妖精大決戦。
ミュウゼ それは私が仕事で
イラストレーターになろうと思ったときのこと。
ある有名なアートディレクターのところへ
作品をファイリングして持って行きました。
そのとき以来、もう二度と自分から
有名な人のところへ作品を
持ってかないでおこうと決めました。
祖父江 聞きたい。
糸井 聞きたい。
誰、誰、誰?
有名なアートディレクターって。
糸井 じゃあいま、多数決で決めようね。
聞きたい人?
はい。
祖父江 はい。
ミュウゼ ‥‥‥。


糸井 ではミュウゼさん、どうぞ。
ミュウゼ えーっと、ある編集者の方から
イラストレーターになりたいんだったら
アートディレクターの有名な人に
絵を見せたほうがいいよと言われて。
うん、うん、うん。

ミュウゼ まあね、そのアートディレクターさんに
言われたことを
いま考えてみるとわかります。
しかし、そのときは、すごくつらかった。
歩いて帰れなくなっちゃったし。
糸井 あんまりつらくて?
ミュウゼ うん。
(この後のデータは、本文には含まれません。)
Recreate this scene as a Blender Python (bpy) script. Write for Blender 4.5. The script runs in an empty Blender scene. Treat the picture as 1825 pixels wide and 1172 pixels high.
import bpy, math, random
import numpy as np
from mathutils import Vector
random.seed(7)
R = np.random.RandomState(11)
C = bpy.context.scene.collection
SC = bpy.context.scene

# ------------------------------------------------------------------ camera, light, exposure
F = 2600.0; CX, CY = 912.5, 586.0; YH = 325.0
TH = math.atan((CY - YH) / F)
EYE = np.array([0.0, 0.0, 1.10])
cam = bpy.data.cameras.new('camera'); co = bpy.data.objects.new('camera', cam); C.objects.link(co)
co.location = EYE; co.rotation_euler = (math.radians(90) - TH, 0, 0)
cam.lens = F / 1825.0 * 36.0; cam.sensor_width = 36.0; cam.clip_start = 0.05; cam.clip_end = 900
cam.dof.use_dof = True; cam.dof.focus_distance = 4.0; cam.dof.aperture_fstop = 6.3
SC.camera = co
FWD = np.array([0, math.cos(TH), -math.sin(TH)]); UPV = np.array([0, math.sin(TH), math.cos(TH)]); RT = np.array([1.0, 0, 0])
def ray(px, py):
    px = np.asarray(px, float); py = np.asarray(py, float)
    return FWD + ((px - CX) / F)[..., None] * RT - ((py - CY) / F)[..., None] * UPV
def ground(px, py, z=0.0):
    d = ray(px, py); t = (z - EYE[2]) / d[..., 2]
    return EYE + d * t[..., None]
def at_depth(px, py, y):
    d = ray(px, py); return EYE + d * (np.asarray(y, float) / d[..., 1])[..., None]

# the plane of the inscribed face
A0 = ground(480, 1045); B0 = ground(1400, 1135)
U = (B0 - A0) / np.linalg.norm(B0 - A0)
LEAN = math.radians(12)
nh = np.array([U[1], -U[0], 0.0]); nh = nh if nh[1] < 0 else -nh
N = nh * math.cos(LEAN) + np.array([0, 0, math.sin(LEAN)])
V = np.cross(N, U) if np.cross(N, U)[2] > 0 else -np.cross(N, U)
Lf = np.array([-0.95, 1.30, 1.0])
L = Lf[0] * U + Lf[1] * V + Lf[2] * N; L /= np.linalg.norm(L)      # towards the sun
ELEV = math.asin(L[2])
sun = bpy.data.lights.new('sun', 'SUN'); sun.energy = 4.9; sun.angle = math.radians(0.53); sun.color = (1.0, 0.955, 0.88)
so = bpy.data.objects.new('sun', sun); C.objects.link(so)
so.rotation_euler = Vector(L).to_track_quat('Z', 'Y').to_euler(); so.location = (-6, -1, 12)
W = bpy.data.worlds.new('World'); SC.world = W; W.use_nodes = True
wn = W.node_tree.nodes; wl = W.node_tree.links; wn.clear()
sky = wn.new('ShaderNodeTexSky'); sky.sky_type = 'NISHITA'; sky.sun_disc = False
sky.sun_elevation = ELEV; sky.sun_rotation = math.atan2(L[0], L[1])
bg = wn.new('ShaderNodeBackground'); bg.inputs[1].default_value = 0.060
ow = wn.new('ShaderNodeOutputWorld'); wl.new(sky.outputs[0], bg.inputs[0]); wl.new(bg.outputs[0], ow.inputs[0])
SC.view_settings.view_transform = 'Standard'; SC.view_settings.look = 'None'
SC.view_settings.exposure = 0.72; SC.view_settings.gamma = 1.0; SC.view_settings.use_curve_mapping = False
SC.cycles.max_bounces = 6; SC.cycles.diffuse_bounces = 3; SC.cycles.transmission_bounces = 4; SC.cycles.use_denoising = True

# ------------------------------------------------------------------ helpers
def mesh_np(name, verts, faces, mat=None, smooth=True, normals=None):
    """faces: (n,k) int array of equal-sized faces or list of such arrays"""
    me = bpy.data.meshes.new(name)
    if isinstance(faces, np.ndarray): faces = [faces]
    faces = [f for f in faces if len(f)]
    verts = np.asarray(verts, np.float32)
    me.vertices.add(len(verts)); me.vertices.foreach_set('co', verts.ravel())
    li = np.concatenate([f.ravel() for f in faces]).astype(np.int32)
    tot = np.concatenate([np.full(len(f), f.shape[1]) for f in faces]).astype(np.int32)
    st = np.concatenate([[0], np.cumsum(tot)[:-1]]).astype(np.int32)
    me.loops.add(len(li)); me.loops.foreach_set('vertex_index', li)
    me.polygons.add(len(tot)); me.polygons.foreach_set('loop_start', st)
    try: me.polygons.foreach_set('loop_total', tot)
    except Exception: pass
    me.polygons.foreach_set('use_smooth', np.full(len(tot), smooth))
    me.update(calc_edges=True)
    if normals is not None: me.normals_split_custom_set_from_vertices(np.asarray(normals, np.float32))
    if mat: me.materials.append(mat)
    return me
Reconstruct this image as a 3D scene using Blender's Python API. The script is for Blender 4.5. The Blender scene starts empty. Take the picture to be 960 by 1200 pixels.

カフェ2軒はしごして。
糸井 なんて言われたの?
ミュウゼ 「よく、こんなものを、
 ぼくに見せに持って来れるね」
祖父江 おーーー(拍手)。
糸井 おーーー(拍手)。
ハッハッハッハッ。
糸井 そりゃ「スゴイセリフ賞」だね。

ミュウゼ 帰り、なかなか駅まで行けなくて、
2軒カフェに寄って、
2軒目のカフェで、思いました。
いつか、あの人‥‥あの人でなくても‥‥、
いつか私は、こういうことを
言われないような人になろうって。
そう決心したと同時に、
二度と、アートディレクターに
絵は見せないでおこうと決めました。
糸井 見せたらまたカフェ2軒、
寄らなきゃなんなくなっちゃう、と。
ミュウゼ そうですよ。
だから作品のファイリングは
ずっとしてなかったんです。
自分の生徒には、フッ(笑)、
持ってけ、持ってけ、言うくせに、
自分は全然ダメなやつですよ。
だから私からの
ディレクターへの絵の持ち込みは、
糸井さんで2軒目です。
糸井 ぼくも言ったもんですよ。
「よく、この絵をぼくに持って‥‥」
祖父江 そうなんですか。
糸井 「‥‥きてくれてありがとう」と。

祖父江 終わりは違うけれども。
セリフは同じだと。
祖父江 ミュウゼさんの絵には
みんな、まず驚くんですよね。
だからそうなっちゃうんだ。
糸井 驚く。
あとはね、隅々までおもしろい。
ミュウゼ だから私は、作品持って
社長ちゃんに会うとき、
すっごくビビッてましたよ。
糸井 そのわりには
ギャルみたいに「ルン♪」って
やってきました。
ミュウゼ 社長ちゃんを見たときに、
指さして「糸井重里だ」とか言っちゃった。
「糸井重里がいる」って。
糸井 そのときは幽体離脱してなかった?
ミュウゼ え?
祖父江 ちゃんと中にいた?
ミュウゼ いました。
「そりゃ糸井重里だよね」みたいな
リアクションをいただいちゃって。
糸井 気の利いたセリフだね。
さすがコピーライターだね。
ミュウゼ でも、その2週間くらい前かしら、
青山のスパイラルの前で糸井さんを
お見かけしたことがあったの。

うん。
糸井 じゃあ、そのときは
あんまりかっこいい人が来たんで、
おののいたんだね。
ミュウゼ そうそう(笑)、
はい、かっこよかったんでね。
糸井 もっとそのへん、肉づけしなきゃ。

ミュウゼ (真顔に戻って)ステキでね、
私ったら倒れちゃって。
祖父江 倒れちゃったんだ。
ミュウゼ ほんとになんて言うの、
頭を強打して。
糸井 その日から。

ミュウゼ その日から、
また絵がいちだんとすごくなりました。
祖父江 これは大変なことしちゃいましたね。
罪だね。
ミュウゼ そのときにも
親しいような気分に勝手になって
「あ、糸井さんだ」って言っちゃった。
そしたら、冷たく、見捨てられて‥‥。
祖父江 糸井さんはね、歩いてるときは
あんまり人のことは見ないんですよ。
犬とか、風景ばかり見てて。
糸井 声かけられたことすら知らなかったよ。